**Brief**
Leave out the pictures; transcribe all else exactly.

**Dataset content**
↓↓↓
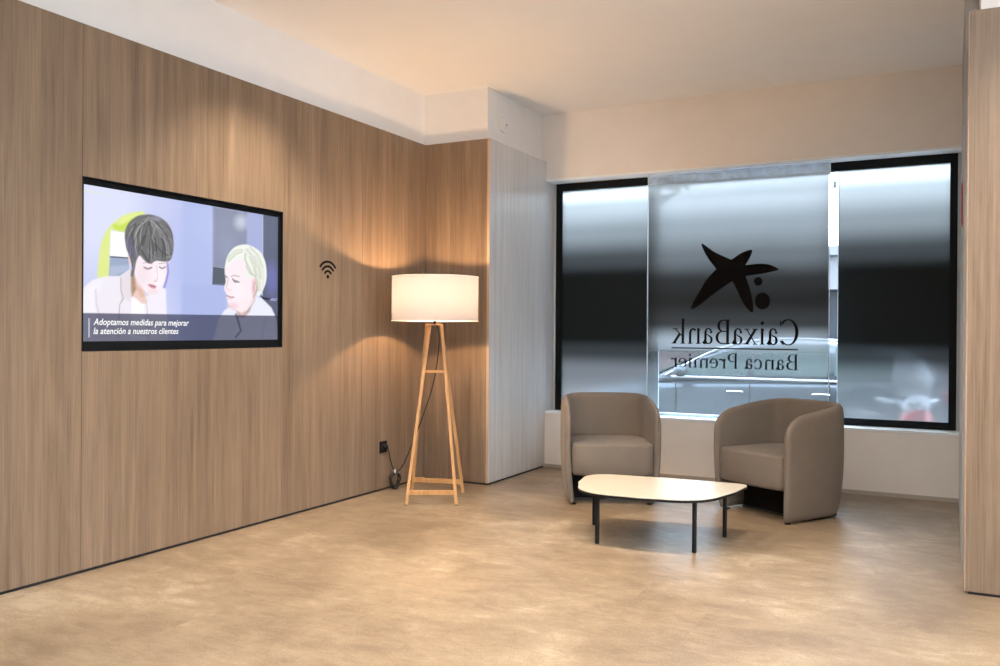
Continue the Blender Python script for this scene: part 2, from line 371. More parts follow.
# star emblem and mirrored lettering on the centre pane
def px2(x, y, Y):
    d = r_*((x-500)/FPX)+u_*((333-y)/FPX)+f_; t = Y/d.y
    return (d.x*t, CAMH+d.z*t)
LY = CY-.0016
def smooth_poly(pts, keep, n=5):
    out = []; m = len(pts)
    for i in range(m):
        p0, p1, p2, p3 = [Vector(pts[(i+k) % m]) for k in (-1, 0, 1, 2)]
        if i in keep: p0 = p1-(p2-p1)*.6
        if (i+1) % m in keep: p3 = p2+(p2-p1)*.6
        for k in range(n):
            t = k/n; out.append(tuple(.5*((2*p1)+(-p0+p2)*t+(2*p0-5*p1+4*p2-p3)*t*t+(-p0+3*p1-3*p2+p3)*t**3)))
    return out
star = [(160, 112), (172, 104), (260, 165), (380, 220), (455, 170), (522, 146), (534, 160), (512, 215), (480, 262), (590, 249), (670, 259), (726, 287),
        (715, 300), (600, 325), (485, 341), (512, 420), (536, 520), (541, 598), (522, 605), (470, 545), (425, 450), (387, 378),
        (310, 430), (220, 495), (140, 558), (84, 586), (98, 535), (145, 455), (195, 370), (268, 288), (215, 220), (182, 165)]
keep = {3, 8, 14, 21, 29}
def Zs(p): return px2(680+p[0]/7.4, 230+p[1]/7.4, LY)
bm = bmesh.new(); prism(bm, [Zs(p) for p in smooth_poly(star, keep)], 'y', LY, CY-.0006)
tag(obj('star_emblem', bm, INK, w2), kind='structure')
for cx, cy, rx, ry in ((578, 380, 31, 32), (610, 525, 56, 62)):
    bm = bmesh.new(); prism(bm, [Zs((cx+rx*math.cos(a*PI/16), cy+ry*math.sin(a*PI/16))) for a in range(32)], 'y', LY, CY-.0006)
    tag(obj('emblem_dot', bm, INK, w2), kind='structure')

def glyphs():
    """serif capitals and small letters as overlapping outlines; unit = cap height"""
    g = {}
    def R(x0, x1, y0, y1): return [(x0, y0), (x1, y0), (x1, y1), (x0, y1)]
    def ring(cx, cy, rx, ry, wx, wy, a0, a1, n=22):
        o = []; i = []
        for k in range(n+1):
            a = math.radians(a0+(a1-a0)*k/n); c, s = math.cos(a), math.sin(a)
            o.append((cx+rx*c, cy+ry*s)); i.append((cx+(rx-wx)*c, cy+(ry-wy)*s))
        return [[o[k], o[k+1], i[k+1], i[k]] for k in range(n)]
    def dot(cx, cy, r): return [[(cx+r*math.cos(a*PI/8), cy+r*math.sin(a*PI/8)) for a in range(16)]]
    T, W = .045, .125
    g['C'] = (.86, ring(.47, .5, .44, .52, .14, T, 42, 318, 36)+[[(.80, .97), (.765, .72), (.79, .72), (.83, .80), (.835, .97)], [(.79, .845), (.66, 1.0), (.60, .98), (.75, .80)], [(.80, .16), (.66, 0.02), (.70, -.01), (.84, .14)]])
    def stem(x, y0, y1, w=W, s=.055, top=True, bot=True):
        o = [R(x, x+w, y0, y1)]
        if bot: o.append(R(x-s, x+w+s, y0, y0+.035))
        if top: o.append(R(x-s, x+w+s, y1-.035, y1))
        return o
    g['B'] = (.78, stem(.09, 0, 1)+[R(.2, .38, 1-T, 1), R(.2, .40, .50, .50+T), R(.2, .40, 0, T)]+ring(.36, .75, .27, .25, .12, T, -90, 90)+ring(.39, .2725, .32, .2725, .13, T, -90, 90))
    g['P'] = (.70, stem(.09, 0, 1)+[R(.2, .38, 1-T, 1), R(.2, .38, .44, .44+T)]+ring(.36, .72, .29, .28, .13, T, -90, 90))
    g['a'] = (.56, [R(.33, .44, .07, .48)]+ring(.25, .46, .19, .20, .11, T, 0, 150)+dot(.12, .49, .055)+ring(.24, .175, .195, .185, .11, T, 80, 330)+[[(.44, .12), (.52, .03), (.55, .06), (.50, .09), (.44, .2)], [(.22, .315), (.35, .40), (.35, .44), (.22, .36)], [(.33, .0), (.33, .1), (.44, .12), (.52, .03), (.45, -.01)]])
    def sm(x, h=.64, w=.115):
        return [R(x, x+w, 0, h), R(x-.05, x+w+.05, 0, .033), [(x-.06, h-.05), (x, h-.08), (x+w, h+.02), (x+w-.02, h+.03)]]
    g['i'] = (.32, sm(.10)+dot(.155, .86, .075))
    g['n'] = (.72, sm(.09)+sm(.48, .45)[:2]+ring(.39, .42, .205, .23, .115, .07, 0, 140))
    g['m'] = (1.06, sm(.09)+sm(.46, .45)[:2]+sm(.83, .45)[:2]+ring(.37, .42, .205, .23, .115, .07, 0, 140)+ring(.74, .42, .205, .23, .115, .07, 0, 140))
    g['r'] = (.48, sm(.09)+ring(.36, .42, .17, .22, .06, .09, 60, 160)+dot(.41, .575, .065))
    g['x'] = (.64, [[(.04, .63), (.18, .63), (.60, .0), (.46, .0)], [(.50, .63), (.56, .63), (.14, 0), (.08, 0)], R(.0, .25, .60, .635), R(.39, .62, .60, .635), R(.02, .24, 0, .035), R(.38, .64, 0, .035)])
    g['k'] = (.68, stem(.09, 0, 1.03, .12, .05, top=False)+[[(.03, .98), (.09, .95), (.21, 1.06), (.19, 1.07)], [(.20, .30), (.20, .37), (.50, .62), (.56, .62)], [(.26, .37), (.36, .43), (.67, 0), (.52, 0)], R(.40, .64, .60, .635), R(.46, .70, 0, .035)])
    g['c'] = (.56, ring(.31, .32, .27, .335, .12, T, 45, 318)+dot(.46, .52, .06))
    g['e'] = (.59, ring(.31, .32, .27, .335, .115, T, 0, 318)+[R(.10, .57, .33, .375)])
    g[' '] = (.34, [])
    return g
GL = glyphs()
def serif(name, text, xs, xe, z0, cap):
    sc = cap; u = 0; polys = []
    for ch in text:
        w, ps = GL[ch]
        for p in ps: polys.append([(u+x, y) for x, y in p])
        u += w+.015
    k = (xs-xe)/u; bm = bmesh.new()
    for i, p in enumerate(polys):
        prism(bm, [(xs-x*k, z0+y*sc) for x, y in p], 'y', LY, CY-.0006)
    tag(obj(name, bm, INK, w2), kind='structure')
serif('lettering', 'CaixaBank', -1.048, -2.050, 1.098, .196)
serif('lettering', 'Banca Premier', -1.052, -2.058, .905, .120)
tag(obj('lettering_rule', B((-2.050, -1.056, LY, CY-.0006, 1.058, 1.068)), INK, w2), kind='structure')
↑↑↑
**Exercise output**
Continue the Blender Python script for this scene: part 2, from line 371. More parts follow.
# star emblem and mirrored lettering on the centre pane
def px2(x, y, Y):
    d = r_*((x-500)/FPX)+u_*((333-y)/FPX)+f_; t = Y/d.y
    return (d.x*t, CAMH+d.z*t)
LY = CY-.0016
def smooth_poly(pts, keep, n=5):
    out = []; m = len(pts)
    for i in range(m):
        p0, p1, p2, p3 = [Vector(pts[(i+k) % m]) for k in (-1, 0, 1, 2)]
        if i in keep: p0 = p1-(p2-p1)*.6
        if (i+1) % m in keep: p3 = p2+(p2-p1)*.6
        for k in range(n):
            t = k/n; out.append(tuple(.5*((2*p1)+(-p0+p2)*t+(2*p0-5*p1+4*p2-p3)*t*t+(-p0+3*p1-3*p2+p3)*t**3)))
    return out
star = [(160, 112), (172, 104), (260, 165), (380, 220), (455, 170), (522, 146), (534, 160), (512, 215), (480, 262), (590, 249), (670, 259), (726, 287),
        (715, 300), (600, 325), (485, 341), (512, 420), (536, 520), (541, 598), (522, 605), (470, 545), (425, 450), (387, 378),
        (310, 430), (220, 495), (140, 558), (84, 586), (98, 535), (145, 455), (195, 370), (268, 288), (215, 220), (182, 165)]
keep = {3, 8, 14, 21, 29}
def Zs(p): return px2(680+p[0]/7.4, 230+p[1]/7.4, LY)
bm = bmesh.new(); prism(bm, [Zs(p) for p in smooth_poly(star, keep)], 'y', LY, CY-.0006)
tag(obj('star_emblem', bm, INK, w2), kind='structure')
for cx, cy, rx, ry in ((578, 380, 31, 32), (610, 525, 56, 62)):
    bm = bmesh.new(); prism(bm, [Zs((cx+rx*math.cos(a*PI/16), cy+ry*math.sin(a*PI/16))) for a in range(32)], 'y', LY, CY-.0006)
    tag(obj('emblem_dot', bm, INK, w2), kind='structure')

def glyphs():
    """serif capitals and small letters as overlapping outlines; unit = cap height"""
    g = {}
    def R(x0, x1, y0, y1): return [(x0, y0), (x1, y0), (x1, y1), (x0, y1)]
    def ring(cx, cy, rx, ry, wx, wy, a0, a1, n=22):
        o = []; i = []
        for k in range(n+1):
            a = math.radians(a0+(a1-a0)*k/n); c, s = math.cos(a), math.sin(a)
            o.append((cx+rx*c, cy+ry*s)); i.append((cx+(rx-wx)*c, cy+(ry-wy)*s))
        return [[o[k], o[k+1], i[k+1], i[k]] for k in range(n)]
    def dot(cx, cy, r): return [[(cx+r*math.cos(a*PI/8), cy+r*math.sin(a*PI/8)) for a in range(16)]]
    T, W = .045, .125
    g['C'] = (.86, ring(.47, .5, .44, .52, .14, T, 42, 318, 36)+[[(.80, .97), (.765, .72), (.79, .72), (.83, .80), (.835, .97)], [(.79, .845), (.66, 1.0), (.60, .98), (.75, .80)], [(.80, .16), (.66, 0.02), (.70, -.01), (.84, .14)]])
    def stem(x, y0, y1, w=W, s=.055, top=True, bot=True):
        o = [R(x, x+w, y0, y1)]
        if bot: o.append(R(x-s, x+w+s, y0, y0+.035))
        if top: o.append(R(x-s, x+w+s, y1-.035, y1))
        return o
    g['B'] = (.78, stem(.09, 0, 1)+[R(.2, .38, 1-T, 1), R(.2, .40, .50, .50+T), R(.2, .40, 0, T)]+ring(.36, .75, .27, .25, .12, T, -90, 90)+ring(.39, .2725, .32, .2725, .13, T, -90, 90))
    g['P'] = (.70, stem(.09, 0, 1)+[R(.2, .38, 1-T, 1), R(.2, .38, .44, .44+T)]+ring(.36, .72, .29, .28, .13, T, -90, 90))
    g['a'] = (.56, [R(.33, .44, .07, .48)]+ring(.25, .46, .19, .20, .11, T, 0, 150)+dot(.12, .49, .055)+ring(.24, .175, .195, .185, .11, T, 80, 330)+[[(.44, .12), (.52, .03), (.55, .06), (.50, .09), (.44, .2)], [(.22, .315), (.35, .40), (.35, .44), (.22, .36)], [(.33, .0), (.33, .1), (.44, .12), (.52, .03), (.45, -.01)]])
    def sm(x, h=.64, w=.115):
        return [R(x, x+w, 0, h), R(x-.05, x+w+.05, 0, .033), [(x-.06, h-.05), (x, h-.08), (x+w, h+.02), (x+w-.02, h+.03)]]
    g['i'] = (.32, sm(.10)+dot(.155, .86, .075))
    g['n'] = (.72, sm(.09)+sm(.48, .45)[:2]+ring(.39, .42, .205, .23, .115, .07, 0, 140))
    g['m'] = (1.06, sm(.09)+sm(.46, .45)[:2]+sm(.83, .45)[:2]+ring(.37, .42, .205, .23, .115, .07, 0, 140)+ring(.74, .42, .205, .23, .115, .07, 0, 140))
    g['r'] = (.48, sm(.09)+ring(.36, .42, .17, .22, .06, .09, 60, 160)+dot(.41, .575, .065))
    g['x'] = (.64, [[(.04, .63), (.18, .63), (.60, .0), (.46, .0)], [(.50, .63), (.56, .63), (.14, 0), (.08, 0)], R(.0, .25, .60, .635), R(.39, .62, .60, .635), R(.02, .24, 0, .035), R(.38, .64, 0, .035)])
    g['k'] = (.68, stem(.09, 0, 1.03, .12, .05, top=False)+[[(.03, .98), (.09, .95), (.21, 1.06), (.19, 1.07)], [(.20, .30), (.20, .37), (.50, .62), (.56, .62)], [(.26, .37), (.36, .43), (.67, 0), (.52, 0)], R(.40, .64, .60, .635), R(.46, .70, 0, .035)])
    g['c'] = (.56, ring(.31, .32, .27, .335, .12, T, 45, 318)+dot(.46, .52, .06))
    g['e'] = (.59, ring(.31, .32, .27, .335, .115, T, 0, 318)+[R(.10, .57, .33, .375)])
    g[' '] = (.34, [])
    return g
GL = glyphs()
def serif(name, text, xs, xe, z0, cap):
    sc = cap; u = 0; polys = []
    for ch in text:
        w, ps = GL[ch]
        for p in ps: polys.append([(u+x, y) for x, y in p])
        u += w+.015
    k = (xs-xe)/u; bm = bmesh.new()
    for i, p in enumerate(polys):
        prism(bm, [(xs-x*k, z0+y*sc) for x, y in p], 'y', LY, CY-.0006)
    tag(obj(name, bm, INK, w2), kind='structure')
serif('lettering', 'CaixaBank', -1.048, -2.050, 1.098, .196)
serif('lettering', 'Banca Premier', -1.052, -2.058, .905, .120)
tag(obj('lettering_rule', B((-2.050, -1.056, LY, CY-.0006, 1.058, 1.068)), INK, w2), kind='structure')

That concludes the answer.